Success is what everyone wants to see! But Inside the life of an athlete is an unexplainable roller coaster of emotions, mental pressure, emotional breakdown, anxiety, fear of not being able to perform well, getting judged by the society and so many other worries that are not shared openly in public.
Nishma Shrestha
No one wants to talk about the hard time any person faces in their life. I am also that person, i wanted to handle everything myself without sharing anything. I hid my pain and smiled for the sake of others’ happiness. I hid my true self and only showed a brighter version to the world. Even though I was struggling, I said ‘I am okay’ and tried my best to be okay. I was still young & in my teenage when I got into mountain biking. I couldn’t figure out if I was doing good or not. I was losing myself inside my thoughts.
I started having anxiety & overthinking before my second XC race. I remember, I still had a week left for my second race. I was in a bike shop, talking with the brothers about the upcoming race. I suddenly started panicking & thinking what if i couldn’t do well in the upcoming race, what if i couldn’t stand in the podium, What if………. What if………..
I couldn’t sleep well, I couldn’t eat well, I was always worried about those “what if..” thoughts. Instead of taking a good rest, eating good food, I started feeling restless. And on race day “Anxiety” hit me hard. I was in a Start line, I was sweating, my body felt heavy, my mouth was dry and my stomach started aching. The race was about to start and I had no idea what was wrong with me. The only thing I could think of was finishing the race as soon as possible.
After that experience, I was devastated. I didn’t like that feeling, it was making me feel uneasy and uncomfortable. I started having self-doubt & blamed myself for not doing good. I started making excuses for everything. I started avoiding people around me. I ended up staying in my room for a week. I couldn’t control my emotions. I would get angry easily, irritated with everything. I would stay silent in order to hide my feelings.
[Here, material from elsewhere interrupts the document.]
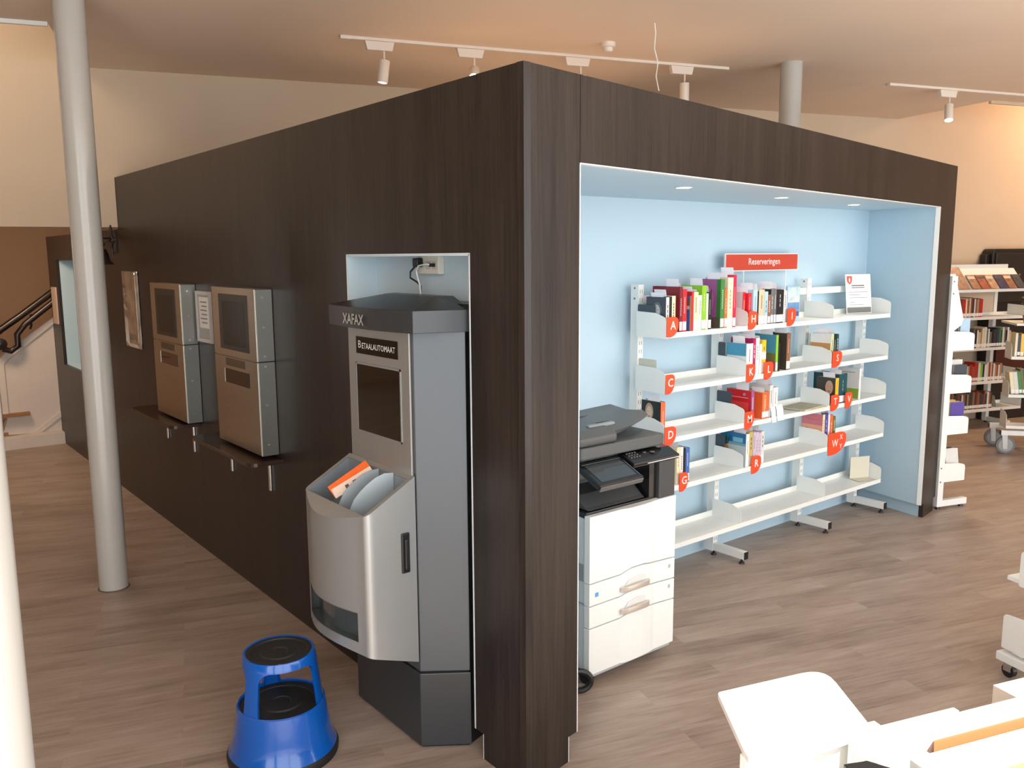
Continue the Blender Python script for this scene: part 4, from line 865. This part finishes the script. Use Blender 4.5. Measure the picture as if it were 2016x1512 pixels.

I was overthinking a lot, I didn’t share my feelings with my family or friends. I was scared I would get judged by the people around me.Then I started hating XC races and started searching for its alternatives. And I still don’t like to race XC….
Now that I look back, I feel like I have come a long way. I had no idea what mental health was and why it was important. Even with all of those insecurities hidden inside me, I am trying to overcome all those hardships and be truly happy with the things I have.
The reason I chose Mountain Biking is because it truly gave me happiness and freedom to be who I am. When I am riding my bike I am happy and free from trouble. I feel more confident about myself and show people how brave I am.